--- begin TASK INPUT ---
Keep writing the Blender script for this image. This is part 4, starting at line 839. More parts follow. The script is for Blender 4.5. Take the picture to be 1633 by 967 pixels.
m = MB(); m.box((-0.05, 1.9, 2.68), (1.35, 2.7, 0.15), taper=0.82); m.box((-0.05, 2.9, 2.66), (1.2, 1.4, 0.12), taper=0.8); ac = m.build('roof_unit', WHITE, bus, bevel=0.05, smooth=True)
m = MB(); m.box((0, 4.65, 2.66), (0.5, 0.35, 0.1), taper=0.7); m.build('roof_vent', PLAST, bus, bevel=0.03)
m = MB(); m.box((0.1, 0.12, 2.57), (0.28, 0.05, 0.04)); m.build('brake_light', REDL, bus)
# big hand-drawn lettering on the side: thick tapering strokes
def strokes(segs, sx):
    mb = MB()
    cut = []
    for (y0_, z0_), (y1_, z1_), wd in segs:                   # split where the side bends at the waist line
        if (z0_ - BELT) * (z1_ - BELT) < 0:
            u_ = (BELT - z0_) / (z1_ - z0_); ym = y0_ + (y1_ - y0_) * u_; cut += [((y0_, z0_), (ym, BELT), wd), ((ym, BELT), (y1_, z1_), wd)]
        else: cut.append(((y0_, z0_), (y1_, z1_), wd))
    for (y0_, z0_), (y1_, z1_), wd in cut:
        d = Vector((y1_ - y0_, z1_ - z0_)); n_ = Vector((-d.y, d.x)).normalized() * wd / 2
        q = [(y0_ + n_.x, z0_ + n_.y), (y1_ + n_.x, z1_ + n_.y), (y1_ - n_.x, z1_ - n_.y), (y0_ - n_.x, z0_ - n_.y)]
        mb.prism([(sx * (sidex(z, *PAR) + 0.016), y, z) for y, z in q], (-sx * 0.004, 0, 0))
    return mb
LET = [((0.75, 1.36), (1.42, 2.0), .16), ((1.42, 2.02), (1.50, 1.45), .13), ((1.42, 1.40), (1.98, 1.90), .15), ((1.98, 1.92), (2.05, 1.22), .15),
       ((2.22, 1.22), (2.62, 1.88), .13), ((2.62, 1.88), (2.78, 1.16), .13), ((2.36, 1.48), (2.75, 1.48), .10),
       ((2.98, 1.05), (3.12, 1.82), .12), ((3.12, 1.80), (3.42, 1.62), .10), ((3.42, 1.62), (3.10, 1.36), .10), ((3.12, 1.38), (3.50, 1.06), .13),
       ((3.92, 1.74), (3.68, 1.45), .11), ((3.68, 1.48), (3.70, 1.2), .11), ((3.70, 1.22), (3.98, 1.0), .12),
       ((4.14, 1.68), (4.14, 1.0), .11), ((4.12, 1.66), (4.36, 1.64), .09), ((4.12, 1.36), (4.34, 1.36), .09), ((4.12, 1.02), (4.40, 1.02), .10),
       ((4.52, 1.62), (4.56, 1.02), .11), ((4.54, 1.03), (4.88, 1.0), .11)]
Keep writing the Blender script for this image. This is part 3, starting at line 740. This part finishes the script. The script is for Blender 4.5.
--- end TASK INPUT ---
AIM OF THE TASK =
Keep only those lines of the records that hold "image", and return them.

RESPONSE TO THIS EXERCISE =
Keep writing the Blender script for this image. This is part 4, starting at line 839. More parts follow. The script is for Blender 4.5. Take the picture to be 1633 by 967 pixels.
Keep writing the Blender script for this image. This is part 3, starting at line 740. This part finishes the script. The script is for Blender 4.5.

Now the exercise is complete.